On trouve en Amérique des hommes qui, paraît-il, murmurent à l’oreille des chevaux. En Russie, c’est l’inverse: ce sont les chevaux qui murmurent à l’oreille des hommes… Les plus grands écrivains russes (Léon Tolstoï et Alexandre Kouprine) ont rapporté les confidences de ces chevaux bavards qui nous en disent long sur leurs pensées secrètes. Je m’attache donc à établir ce dialogue, que je leur parle ou qu’ils me parlent c’est sur la toile que nous transcrivons nos conversations comme si nous étions tous les deux doués de la parole et profondément humains.

C’est de la prosopopée, l’équivalent exact de celui de la personnification en grec, néanmoins, en stylistique française, l’opposition entre les deux figures existe. Dans la prosopopée, le locuteur donne la parole au personnage fictif, qui peut même interagir avec l’émetteur ou le narrateur, alors que la personnification ne fait qu’attribuer des sentiments ou des comportements humains à des êtres inanimés ou à des abstractions.

Symbole de pouvoir, monture de guerre, objet de culte, de noblesse, de droiture et de bravoure, il a été l’infatigable auxiliaire des conquérants, l’idéal compagnon d’armes, de chasse et des jeux princiers. Paré de toutes les vertus il est l’objet parfois de superstitions.

Il semblerait que ce soit en Chine que le cheval ait été utilisé d’une manière plus conforme à ses immenses possibilités. Vers 3500 ans avant Jésus-Christ, le cheval accède presque au statut divin et l’empereur de Chine Wu Ding, mort en 1118 av. J.-C s’adresse à lui régulièrement.

Le cheval dispose de cinq sens mais certains évoquent même l’existence d’un sixième sens qui serait de prévoir le mauvais temps ou un danger. Il possède une ouïe très fine, capable d’identifier une souris dans la paille à 100 mètres ce qui lui permet de ressentir des tremblements de terre avant l’homme ou de percevoir des ultrasons. Il possède un sens développé de l’odorat grâce à des cellules olfactives très sensibles qui tapissent ses larges naseaux. L’odorat sert aussi à inspecter les objets inconnus, reconnaître les amis et ennemis. Le cheval possède donc une excellente capacité de mémorisation, et il retient tout ! (Avoir une mémoire de cheval). Il faut lui souffler dans les naseaux en s’approchant de lui. En émettant des phéromones il reçoit les éléments de votre carte d’identité et ainsi il vous reconnaîtra. Attention si vous l’avez brutalisé ou frappé il se souviendra de vous-même très longtemps après. Ne passez pas alors à portée de fers car il se vengera d’une bonne ruade.

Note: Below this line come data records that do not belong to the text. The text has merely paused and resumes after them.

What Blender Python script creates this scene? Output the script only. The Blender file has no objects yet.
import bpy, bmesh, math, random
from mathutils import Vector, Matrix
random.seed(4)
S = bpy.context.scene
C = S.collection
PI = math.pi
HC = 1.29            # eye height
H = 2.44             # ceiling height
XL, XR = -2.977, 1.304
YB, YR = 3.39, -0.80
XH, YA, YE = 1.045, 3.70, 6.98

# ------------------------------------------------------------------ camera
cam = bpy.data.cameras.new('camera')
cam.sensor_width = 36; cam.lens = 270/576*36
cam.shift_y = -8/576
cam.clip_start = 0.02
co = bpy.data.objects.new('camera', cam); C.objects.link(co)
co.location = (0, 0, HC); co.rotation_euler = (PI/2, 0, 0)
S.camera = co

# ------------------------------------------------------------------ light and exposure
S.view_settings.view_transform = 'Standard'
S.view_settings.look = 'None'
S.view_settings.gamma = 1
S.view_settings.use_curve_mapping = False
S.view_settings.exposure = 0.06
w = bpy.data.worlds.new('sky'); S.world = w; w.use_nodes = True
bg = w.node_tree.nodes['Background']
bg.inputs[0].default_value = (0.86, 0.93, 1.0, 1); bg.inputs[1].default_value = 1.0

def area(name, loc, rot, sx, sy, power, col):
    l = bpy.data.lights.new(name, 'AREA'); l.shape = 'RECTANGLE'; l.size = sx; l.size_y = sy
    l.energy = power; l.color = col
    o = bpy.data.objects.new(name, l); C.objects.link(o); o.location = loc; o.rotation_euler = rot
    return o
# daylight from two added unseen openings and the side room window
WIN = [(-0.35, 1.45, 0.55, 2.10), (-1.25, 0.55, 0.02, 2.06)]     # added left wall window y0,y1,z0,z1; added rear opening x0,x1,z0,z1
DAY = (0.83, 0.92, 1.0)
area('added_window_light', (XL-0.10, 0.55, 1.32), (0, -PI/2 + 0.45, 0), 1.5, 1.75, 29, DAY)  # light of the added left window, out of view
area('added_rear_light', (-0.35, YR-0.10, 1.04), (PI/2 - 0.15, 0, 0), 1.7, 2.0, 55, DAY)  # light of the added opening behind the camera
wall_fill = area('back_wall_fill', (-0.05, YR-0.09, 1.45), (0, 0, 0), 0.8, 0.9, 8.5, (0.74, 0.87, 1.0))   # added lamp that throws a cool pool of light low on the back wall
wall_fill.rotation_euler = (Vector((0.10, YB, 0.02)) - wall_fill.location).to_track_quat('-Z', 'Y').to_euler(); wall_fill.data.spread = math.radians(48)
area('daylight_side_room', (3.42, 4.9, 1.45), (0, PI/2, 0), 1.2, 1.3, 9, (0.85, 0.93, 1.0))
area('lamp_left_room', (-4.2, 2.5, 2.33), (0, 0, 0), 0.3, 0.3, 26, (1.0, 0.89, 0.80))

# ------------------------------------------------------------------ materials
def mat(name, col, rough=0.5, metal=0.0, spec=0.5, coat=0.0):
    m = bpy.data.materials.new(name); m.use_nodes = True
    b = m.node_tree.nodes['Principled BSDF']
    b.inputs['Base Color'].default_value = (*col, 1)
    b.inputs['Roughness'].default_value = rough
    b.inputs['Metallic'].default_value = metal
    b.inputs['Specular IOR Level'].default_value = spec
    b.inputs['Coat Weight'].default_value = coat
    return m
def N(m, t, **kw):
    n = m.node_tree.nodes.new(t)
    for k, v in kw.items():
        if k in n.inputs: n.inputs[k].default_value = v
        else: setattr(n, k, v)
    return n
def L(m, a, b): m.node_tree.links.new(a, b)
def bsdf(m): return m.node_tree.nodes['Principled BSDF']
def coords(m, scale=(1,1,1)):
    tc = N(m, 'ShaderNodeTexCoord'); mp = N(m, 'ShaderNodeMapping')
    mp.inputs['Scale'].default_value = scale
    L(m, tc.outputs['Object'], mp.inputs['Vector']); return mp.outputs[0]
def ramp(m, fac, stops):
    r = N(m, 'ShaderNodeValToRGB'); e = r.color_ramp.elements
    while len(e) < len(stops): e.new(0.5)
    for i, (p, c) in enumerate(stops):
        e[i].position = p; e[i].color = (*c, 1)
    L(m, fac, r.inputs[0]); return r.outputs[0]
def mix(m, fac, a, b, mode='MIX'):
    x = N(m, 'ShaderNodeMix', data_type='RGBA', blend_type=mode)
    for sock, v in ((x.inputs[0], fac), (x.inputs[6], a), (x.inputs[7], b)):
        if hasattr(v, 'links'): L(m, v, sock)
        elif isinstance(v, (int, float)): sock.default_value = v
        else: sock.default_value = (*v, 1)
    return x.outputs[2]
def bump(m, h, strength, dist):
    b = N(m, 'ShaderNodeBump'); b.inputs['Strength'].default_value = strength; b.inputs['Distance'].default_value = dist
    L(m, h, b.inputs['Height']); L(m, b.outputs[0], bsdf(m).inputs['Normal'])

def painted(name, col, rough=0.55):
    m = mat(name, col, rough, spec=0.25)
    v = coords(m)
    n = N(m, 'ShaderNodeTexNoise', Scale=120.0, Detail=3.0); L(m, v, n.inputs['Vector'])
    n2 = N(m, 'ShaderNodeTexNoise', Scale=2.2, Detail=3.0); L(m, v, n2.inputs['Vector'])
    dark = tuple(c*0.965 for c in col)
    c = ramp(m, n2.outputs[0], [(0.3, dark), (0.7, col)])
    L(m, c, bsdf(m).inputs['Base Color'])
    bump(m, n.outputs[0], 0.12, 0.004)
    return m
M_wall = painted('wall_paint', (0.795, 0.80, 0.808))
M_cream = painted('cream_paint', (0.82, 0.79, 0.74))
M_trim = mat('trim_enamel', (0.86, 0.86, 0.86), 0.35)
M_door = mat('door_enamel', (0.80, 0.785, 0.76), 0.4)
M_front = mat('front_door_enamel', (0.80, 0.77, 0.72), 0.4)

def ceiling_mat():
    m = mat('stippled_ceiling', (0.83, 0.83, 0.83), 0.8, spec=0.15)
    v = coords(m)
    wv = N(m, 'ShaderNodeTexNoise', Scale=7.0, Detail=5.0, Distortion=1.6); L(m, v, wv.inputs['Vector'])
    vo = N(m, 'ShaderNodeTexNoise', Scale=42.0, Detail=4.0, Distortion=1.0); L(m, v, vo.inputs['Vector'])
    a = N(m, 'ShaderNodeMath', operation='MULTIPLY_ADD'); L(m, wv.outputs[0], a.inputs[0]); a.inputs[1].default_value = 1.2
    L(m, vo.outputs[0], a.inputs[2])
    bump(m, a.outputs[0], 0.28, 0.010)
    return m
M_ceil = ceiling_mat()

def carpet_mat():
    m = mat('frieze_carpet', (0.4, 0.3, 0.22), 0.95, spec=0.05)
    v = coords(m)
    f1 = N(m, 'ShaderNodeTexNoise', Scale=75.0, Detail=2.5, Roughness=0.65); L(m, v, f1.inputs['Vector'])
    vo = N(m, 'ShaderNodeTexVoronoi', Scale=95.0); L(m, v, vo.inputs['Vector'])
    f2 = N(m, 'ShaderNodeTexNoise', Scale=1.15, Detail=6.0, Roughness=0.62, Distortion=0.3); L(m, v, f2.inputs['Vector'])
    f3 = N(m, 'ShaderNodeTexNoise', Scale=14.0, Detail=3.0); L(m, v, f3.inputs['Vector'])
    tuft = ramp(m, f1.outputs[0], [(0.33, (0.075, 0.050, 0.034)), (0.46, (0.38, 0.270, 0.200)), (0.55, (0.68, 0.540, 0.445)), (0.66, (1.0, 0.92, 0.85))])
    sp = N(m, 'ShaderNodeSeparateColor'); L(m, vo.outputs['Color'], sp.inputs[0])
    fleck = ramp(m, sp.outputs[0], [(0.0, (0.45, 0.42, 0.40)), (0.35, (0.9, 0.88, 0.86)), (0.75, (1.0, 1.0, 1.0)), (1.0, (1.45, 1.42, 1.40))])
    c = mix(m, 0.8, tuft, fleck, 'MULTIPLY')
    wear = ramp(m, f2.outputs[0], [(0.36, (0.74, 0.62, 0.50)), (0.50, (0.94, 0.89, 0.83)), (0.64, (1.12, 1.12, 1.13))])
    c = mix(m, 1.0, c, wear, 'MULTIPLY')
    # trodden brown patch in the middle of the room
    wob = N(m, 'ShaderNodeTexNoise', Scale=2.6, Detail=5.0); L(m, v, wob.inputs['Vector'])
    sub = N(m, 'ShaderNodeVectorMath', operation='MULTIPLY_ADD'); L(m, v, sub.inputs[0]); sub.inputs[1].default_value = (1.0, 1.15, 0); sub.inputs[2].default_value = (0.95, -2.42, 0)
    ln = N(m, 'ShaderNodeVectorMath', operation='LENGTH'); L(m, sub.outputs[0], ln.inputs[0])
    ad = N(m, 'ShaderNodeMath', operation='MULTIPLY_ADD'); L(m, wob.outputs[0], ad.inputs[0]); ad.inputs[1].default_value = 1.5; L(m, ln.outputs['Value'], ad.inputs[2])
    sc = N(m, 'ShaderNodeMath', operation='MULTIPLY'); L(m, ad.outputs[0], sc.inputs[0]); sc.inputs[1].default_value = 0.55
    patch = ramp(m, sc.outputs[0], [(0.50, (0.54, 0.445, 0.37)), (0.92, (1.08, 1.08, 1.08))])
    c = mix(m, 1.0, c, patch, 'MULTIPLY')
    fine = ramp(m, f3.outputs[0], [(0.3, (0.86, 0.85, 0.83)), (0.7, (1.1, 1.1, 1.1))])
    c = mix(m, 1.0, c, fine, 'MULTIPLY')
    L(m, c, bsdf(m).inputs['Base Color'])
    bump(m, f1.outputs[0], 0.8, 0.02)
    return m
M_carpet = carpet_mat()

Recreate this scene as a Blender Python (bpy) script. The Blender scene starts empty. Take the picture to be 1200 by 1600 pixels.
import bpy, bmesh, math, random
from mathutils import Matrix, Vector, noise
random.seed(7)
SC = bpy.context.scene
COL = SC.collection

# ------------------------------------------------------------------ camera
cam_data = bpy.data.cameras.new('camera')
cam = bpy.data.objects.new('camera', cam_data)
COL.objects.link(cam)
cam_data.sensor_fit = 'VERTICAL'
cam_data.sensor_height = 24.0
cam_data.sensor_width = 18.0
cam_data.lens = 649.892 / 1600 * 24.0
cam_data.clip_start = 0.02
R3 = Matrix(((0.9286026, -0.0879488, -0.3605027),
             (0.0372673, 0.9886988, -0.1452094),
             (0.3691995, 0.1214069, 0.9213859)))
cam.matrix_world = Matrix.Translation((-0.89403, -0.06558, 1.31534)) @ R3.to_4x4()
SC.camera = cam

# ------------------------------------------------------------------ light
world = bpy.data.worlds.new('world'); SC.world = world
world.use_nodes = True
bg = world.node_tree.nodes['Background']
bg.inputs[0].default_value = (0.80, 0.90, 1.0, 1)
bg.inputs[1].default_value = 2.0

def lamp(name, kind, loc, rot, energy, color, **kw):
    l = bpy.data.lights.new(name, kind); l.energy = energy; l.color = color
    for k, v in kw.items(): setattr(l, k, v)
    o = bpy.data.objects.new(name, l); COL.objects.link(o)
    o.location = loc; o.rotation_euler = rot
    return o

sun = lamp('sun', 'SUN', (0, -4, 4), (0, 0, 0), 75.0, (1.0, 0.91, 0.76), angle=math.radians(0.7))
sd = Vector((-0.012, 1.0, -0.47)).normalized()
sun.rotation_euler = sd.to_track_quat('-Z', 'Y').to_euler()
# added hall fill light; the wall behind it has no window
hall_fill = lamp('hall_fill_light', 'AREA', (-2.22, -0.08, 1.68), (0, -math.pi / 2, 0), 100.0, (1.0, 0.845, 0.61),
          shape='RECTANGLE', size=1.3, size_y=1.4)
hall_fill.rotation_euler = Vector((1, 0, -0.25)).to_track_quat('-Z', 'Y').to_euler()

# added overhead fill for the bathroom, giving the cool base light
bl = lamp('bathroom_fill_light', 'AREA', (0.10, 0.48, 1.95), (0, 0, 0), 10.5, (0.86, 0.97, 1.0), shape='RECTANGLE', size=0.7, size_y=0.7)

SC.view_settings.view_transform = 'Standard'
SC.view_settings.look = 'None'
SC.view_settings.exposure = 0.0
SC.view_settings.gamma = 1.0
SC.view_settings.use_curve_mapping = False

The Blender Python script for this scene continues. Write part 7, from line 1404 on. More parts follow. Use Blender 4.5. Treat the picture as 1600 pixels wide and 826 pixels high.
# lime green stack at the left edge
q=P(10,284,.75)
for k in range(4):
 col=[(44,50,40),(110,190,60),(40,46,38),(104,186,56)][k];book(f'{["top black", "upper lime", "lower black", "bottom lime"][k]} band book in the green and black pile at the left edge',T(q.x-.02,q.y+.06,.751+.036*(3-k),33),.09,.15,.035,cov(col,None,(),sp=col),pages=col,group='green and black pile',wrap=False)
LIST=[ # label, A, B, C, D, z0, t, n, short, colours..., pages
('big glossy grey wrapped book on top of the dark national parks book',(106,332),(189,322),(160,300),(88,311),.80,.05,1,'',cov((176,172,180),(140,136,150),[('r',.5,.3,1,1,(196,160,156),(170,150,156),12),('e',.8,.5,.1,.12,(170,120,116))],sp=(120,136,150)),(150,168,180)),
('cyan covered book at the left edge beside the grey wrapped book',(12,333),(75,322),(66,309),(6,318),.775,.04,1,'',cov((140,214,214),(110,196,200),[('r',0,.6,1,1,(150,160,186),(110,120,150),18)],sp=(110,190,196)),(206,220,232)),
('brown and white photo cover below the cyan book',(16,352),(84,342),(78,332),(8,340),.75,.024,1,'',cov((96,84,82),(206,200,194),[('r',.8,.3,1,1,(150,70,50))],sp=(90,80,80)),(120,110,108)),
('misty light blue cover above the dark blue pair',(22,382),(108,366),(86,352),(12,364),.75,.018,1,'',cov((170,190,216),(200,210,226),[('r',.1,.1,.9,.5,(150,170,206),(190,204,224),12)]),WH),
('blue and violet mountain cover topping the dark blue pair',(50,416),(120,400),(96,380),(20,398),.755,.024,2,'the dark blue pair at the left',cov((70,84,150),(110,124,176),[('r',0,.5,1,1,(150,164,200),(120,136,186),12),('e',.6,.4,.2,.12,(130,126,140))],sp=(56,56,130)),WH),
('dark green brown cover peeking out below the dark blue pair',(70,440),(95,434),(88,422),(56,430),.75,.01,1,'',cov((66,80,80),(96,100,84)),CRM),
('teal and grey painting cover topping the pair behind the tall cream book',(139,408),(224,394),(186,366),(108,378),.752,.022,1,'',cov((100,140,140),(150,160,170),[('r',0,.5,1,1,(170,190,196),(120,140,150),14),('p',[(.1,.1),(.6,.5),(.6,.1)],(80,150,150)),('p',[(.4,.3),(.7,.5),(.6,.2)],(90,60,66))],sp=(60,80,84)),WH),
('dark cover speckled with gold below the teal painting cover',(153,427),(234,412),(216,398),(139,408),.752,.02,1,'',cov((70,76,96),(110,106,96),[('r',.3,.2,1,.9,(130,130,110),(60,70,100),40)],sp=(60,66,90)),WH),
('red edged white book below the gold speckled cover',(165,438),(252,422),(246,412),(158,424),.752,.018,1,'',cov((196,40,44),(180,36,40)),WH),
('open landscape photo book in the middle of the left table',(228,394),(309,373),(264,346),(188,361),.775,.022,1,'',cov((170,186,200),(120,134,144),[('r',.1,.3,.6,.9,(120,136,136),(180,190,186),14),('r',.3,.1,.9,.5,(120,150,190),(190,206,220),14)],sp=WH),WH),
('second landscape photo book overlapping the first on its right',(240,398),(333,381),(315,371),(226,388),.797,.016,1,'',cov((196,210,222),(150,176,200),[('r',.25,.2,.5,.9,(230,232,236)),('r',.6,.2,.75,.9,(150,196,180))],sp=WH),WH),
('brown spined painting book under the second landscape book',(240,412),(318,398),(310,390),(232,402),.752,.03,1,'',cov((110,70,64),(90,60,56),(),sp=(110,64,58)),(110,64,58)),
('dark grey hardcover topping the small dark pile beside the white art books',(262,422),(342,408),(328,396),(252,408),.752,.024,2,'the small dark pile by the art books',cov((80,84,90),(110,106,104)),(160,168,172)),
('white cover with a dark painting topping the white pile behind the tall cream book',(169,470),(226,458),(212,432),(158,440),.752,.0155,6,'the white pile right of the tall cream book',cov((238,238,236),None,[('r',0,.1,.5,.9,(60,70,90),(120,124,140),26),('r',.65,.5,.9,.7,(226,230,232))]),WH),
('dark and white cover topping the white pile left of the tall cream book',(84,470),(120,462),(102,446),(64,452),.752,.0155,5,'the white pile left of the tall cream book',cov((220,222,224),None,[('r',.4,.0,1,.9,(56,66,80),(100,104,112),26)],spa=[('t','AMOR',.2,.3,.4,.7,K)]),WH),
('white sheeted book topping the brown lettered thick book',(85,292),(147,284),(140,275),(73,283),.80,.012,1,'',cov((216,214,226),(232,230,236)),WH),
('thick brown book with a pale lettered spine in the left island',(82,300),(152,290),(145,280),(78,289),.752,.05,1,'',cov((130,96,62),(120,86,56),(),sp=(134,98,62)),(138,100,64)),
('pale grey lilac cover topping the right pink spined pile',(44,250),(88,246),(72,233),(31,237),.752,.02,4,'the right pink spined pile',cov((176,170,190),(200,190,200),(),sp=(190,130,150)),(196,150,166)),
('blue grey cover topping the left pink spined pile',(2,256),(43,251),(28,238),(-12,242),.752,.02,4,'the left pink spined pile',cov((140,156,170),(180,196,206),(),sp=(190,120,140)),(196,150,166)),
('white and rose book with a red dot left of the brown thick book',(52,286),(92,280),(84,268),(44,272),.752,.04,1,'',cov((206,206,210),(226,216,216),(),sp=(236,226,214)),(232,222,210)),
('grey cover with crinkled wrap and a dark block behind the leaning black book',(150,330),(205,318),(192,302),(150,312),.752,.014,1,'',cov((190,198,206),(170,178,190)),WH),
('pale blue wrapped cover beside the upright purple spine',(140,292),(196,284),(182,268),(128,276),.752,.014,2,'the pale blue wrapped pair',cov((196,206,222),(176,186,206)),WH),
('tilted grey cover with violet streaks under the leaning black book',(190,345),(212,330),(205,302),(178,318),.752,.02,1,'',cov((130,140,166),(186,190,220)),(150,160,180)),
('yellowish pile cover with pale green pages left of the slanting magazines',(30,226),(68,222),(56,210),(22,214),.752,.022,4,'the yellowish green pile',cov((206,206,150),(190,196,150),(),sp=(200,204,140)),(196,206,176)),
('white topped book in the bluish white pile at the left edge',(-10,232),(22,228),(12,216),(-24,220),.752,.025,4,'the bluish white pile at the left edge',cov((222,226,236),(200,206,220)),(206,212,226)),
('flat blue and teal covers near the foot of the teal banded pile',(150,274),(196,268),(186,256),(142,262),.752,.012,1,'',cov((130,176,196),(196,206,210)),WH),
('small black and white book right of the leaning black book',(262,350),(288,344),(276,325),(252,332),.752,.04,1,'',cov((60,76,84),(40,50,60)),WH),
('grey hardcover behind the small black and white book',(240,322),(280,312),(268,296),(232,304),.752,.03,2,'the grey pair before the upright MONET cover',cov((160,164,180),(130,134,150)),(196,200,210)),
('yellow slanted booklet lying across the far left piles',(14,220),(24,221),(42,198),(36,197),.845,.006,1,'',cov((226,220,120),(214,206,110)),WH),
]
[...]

Roublard, méfiance Copyright  Alain Rousseau  « Tire au renard »  40 x 50 cm  huile sur toile  -2012

Il lui manque cependant un langage symbolique comme le nôtre qui lui permettrait de nommer les émotions et de les catégoriser selon des conventions prédéterminées et c’est en ce sens que je veux leur donner la parole et transcrire leurs émotions et leurs sentiments sous forme picturale.

J’emprunte à Antoine de Saint-Exupéry avec « Le Petit Prince », les mots qu’il met dans la bouche du renard pour les appliquer aux relations avec les chevaux: « Ma vie est monotone. […] Je m’ennuie donc un peu. Mais, si tu m’apprivoises, ma vie sera comme ensoleillée. Si tu m’apprivoises, nous aurons besoin l’un de l’autre. Tu seras pour moi unique au monde. Je serais pour toi unique au monde… S’il te plaît… apprivoise-moi! […] Si tu veux un ami, apprivoise-moi. […] Je découvrirai le prix du bonheur. »

Copyright  Alain Rousseau « Buveur de rosée »  100 x 100 cm  huile sur toile – 2014

Il est à noter aussi que le vocabulaire utilisé pour caractériser les chevaux n’a rien à voir avec celui utilisé pour les autres animaux. On utilise en effet un langage identique à celui des humains pour le décrire. On parle de bouche et non de gueule, de nez et non de groin, de jambes et non de pattes, de bras et d’avant-bras, de robe pour désigner la couleur de son pelage. Pas étonnant qu’on le qualifie de plus belle conquête de l’homme.

C’est donc cette douce puissance que je retranscris dans mes tableaux avec l’espoir secret de faire passer par ma peinture des attitudes comme pour mes coqs et mes fumeuses, si proches des hommes et de leurs mimiques.